Shakespeare for Squirrels

He's back! Pocket washes up on a Grecian beach in Shakespeare for Squirrels, Christopher Moore's third hilarious adventure (after Fool and The Serpent of Venice) starring the Fool of Dog Snogging, along with the great beef-brained Drool and the chapeau-obsessed (perfect forking French, eh?) Jeff the monkey. Set adrift by pirates, the trio is rescued by Cobweb the fairy in a nick-of-time turn of fortunes that leads to magical, bawdy, exuberant antics, with a murder mystery thrown in.
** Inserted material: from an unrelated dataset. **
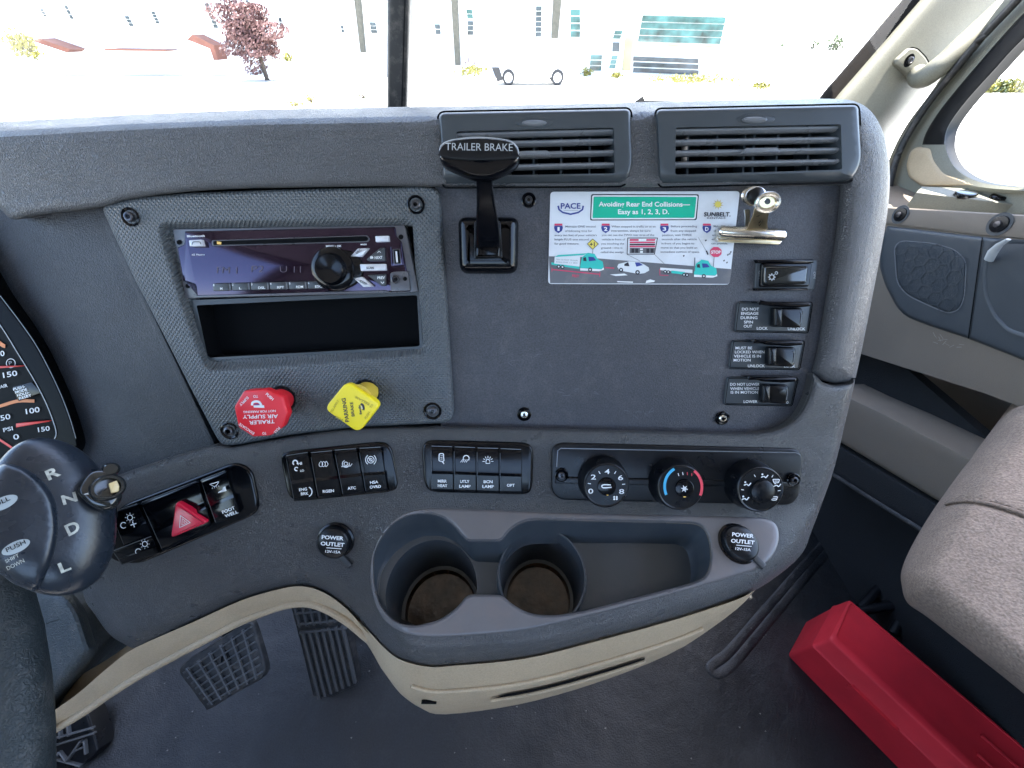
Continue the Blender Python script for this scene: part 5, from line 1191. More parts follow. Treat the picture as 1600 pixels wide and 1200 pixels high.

As in his previous 16 novels, (Lamb; Sacré Bleu) Moore parodies classic works, and A Midsummer Night's Dream is the perfect framework for Shakespeare for Squirrels, with bits from mythology and the Bard. In a delightful afterword, Moore shares how he blended these elements; reading this first might enhance appreciation of Pocket et al. Nighttime frivolity reigns, but danger is real. After just one night in Greece and a surprise shag with Cobweb, whose lust for Pocket is insatiable, Pocket is wrongly accused of killing Puck, the esteemed jester. He must find the murderer, while convincing both Tatiana, queen of the fairies, and Theseus, ruler of Athens, that he is also fulfilling their commands. And Oberon, the Shadow King, and his goblins are not to be slighted. "The play's the thing," of course, and in a rollicking climax the Mechanicals, a troupe of local merchants, perform for their lives, Pocket scripting from the stage. "We have no master but the road," Pocket announces when all has ended well. --Cheryl McKeon, bookseller, Market Block Books, Troy, N.Y.